* begin RECORDED INFORMATION *

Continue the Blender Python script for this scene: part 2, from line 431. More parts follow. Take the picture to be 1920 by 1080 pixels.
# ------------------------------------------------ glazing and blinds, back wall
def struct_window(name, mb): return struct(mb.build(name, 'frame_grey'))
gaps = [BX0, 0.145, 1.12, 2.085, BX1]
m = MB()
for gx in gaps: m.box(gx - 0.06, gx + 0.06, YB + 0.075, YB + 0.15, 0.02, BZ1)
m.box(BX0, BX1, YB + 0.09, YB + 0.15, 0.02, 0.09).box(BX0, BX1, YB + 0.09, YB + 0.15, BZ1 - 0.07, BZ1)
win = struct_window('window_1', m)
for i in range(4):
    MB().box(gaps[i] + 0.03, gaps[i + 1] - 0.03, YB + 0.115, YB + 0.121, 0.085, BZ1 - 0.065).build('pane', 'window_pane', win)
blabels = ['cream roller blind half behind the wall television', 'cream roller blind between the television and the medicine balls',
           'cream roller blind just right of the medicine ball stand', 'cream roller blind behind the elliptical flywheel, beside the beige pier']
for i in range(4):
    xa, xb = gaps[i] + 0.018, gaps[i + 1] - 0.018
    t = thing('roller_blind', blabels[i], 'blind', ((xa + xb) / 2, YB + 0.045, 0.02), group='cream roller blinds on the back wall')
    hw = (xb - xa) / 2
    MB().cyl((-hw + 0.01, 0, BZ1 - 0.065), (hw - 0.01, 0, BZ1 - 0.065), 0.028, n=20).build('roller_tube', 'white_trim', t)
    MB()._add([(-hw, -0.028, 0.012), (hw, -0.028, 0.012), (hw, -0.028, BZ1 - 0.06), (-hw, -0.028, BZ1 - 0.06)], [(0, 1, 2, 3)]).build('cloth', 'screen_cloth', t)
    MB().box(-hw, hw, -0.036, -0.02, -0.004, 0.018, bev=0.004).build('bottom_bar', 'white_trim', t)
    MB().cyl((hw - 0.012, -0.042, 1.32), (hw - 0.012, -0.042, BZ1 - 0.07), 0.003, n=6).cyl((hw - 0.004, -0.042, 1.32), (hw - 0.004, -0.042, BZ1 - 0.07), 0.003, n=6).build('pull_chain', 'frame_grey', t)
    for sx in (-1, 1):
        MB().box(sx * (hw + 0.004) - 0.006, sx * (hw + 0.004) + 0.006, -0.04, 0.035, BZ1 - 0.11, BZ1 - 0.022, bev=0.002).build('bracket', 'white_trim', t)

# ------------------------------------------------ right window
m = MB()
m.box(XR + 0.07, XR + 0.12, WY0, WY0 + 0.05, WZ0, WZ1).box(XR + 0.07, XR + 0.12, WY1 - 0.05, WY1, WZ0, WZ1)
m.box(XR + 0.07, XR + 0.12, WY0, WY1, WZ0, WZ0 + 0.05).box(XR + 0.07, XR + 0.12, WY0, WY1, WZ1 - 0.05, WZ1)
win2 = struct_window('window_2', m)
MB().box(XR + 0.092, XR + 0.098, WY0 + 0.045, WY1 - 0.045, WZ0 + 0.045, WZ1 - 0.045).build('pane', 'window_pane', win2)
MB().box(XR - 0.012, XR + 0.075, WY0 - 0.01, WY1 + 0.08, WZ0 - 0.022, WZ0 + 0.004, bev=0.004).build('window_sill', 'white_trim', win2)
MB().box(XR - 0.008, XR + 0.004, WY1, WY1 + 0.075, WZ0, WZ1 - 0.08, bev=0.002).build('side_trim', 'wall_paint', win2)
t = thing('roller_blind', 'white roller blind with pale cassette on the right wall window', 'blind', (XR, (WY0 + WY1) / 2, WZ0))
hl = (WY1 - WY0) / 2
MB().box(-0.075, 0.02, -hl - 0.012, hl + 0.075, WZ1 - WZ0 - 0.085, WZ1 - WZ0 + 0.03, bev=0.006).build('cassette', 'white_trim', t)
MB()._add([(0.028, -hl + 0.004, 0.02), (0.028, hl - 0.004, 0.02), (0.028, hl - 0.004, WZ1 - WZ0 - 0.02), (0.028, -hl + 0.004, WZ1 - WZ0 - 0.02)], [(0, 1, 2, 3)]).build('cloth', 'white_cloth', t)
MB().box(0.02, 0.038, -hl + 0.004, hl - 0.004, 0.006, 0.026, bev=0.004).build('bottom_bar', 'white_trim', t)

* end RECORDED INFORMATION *

● **WRITTEN EXERCISE**: Return only the lines spanning from the first line of the material through the line with "MB().box(sx * (hw", copied exactly, both ends kept.

● **THE RESULT**:
Continue the Blender Python script for this scene: part 2, from line 431. More parts follow. Take the picture to be 1920 by 1080 pixels.
# ------------------------------------------------ glazing and blinds, back wall
def struct_window(name, mb): return struct(mb.build(name, 'frame_grey'))
gaps = [BX0, 0.145, 1.12, 2.085, BX1]
m = MB()
for gx in gaps: m.box(gx - 0.06, gx + 0.06, YB + 0.075, YB + 0.15, 0.02, BZ1)
m.box(BX0, BX1, YB + 0.09, YB + 0.15, 0.02, 0.09).box(BX0, BX1, YB + 0.09, YB + 0.15, BZ1 - 0.07, BZ1)
win = struct_window('window_1', m)
for i in range(4):
    MB().box(gaps[i] + 0.03, gaps[i + 1] - 0.03, YB + 0.115, YB + 0.121, 0.085, BZ1 - 0.065).build('pane', 'window_pane', win)
blabels = ['cream roller blind half behind the wall television', 'cream roller blind between the television and the medicine balls',
           'cream roller blind just right of the medicine ball stand', 'cream roller blind behind the elliptical flywheel, beside the beige pier']
for i in range(4):
    xa, xb = gaps[i] + 0.018, gaps[i + 1] - 0.018
    t = thing('roller_blind', blabels[i], 'blind', ((xa + xb) / 2, YB + 0.045, 0.02), group='cream roller blinds on the back wall')
    hw = (xb - xa) / 2
    MB().cyl((-hw + 0.01, 0, BZ1 - 0.065), (hw - 0.01, 0, BZ1 - 0.065), 0.028, n=20).build('roller_tube', 'white_trim', t)
    MB()._add([(-hw, -0.028, 0.012), (hw, -0.028, 0.012), (hw, -0.028, BZ1 - 0.06), (-hw, -0.028, BZ1 - 0.06)], [(0, 1, 2, 3)]).build('cloth', 'screen_cloth', t)
    MB().box(-hw, hw, -0.036, -0.02, -0.004, 0.018, bev=0.004).build('bottom_bar', 'white_trim', t)
    MB().cyl((hw - 0.012, -0.042, 1.32), (hw - 0.012, -0.042, BZ1 - 0.07), 0.003, n=6).cyl((hw - 0.004, -0.042, 1.32), (hw - 0.004, -0.042, BZ1 - 0.07), 0.003, n=6).build('pull_chain', 'frame_grey', t)
    for sx in (-1, 1):
        MB().box(sx * (hw + 0.004) - 0.006, sx * (hw + 0.004) + 0.006, -0.04, 0.035, BZ1 - 0.11, BZ1 - 0.022, bev=0.002).build('bracket', 'white_trim', t)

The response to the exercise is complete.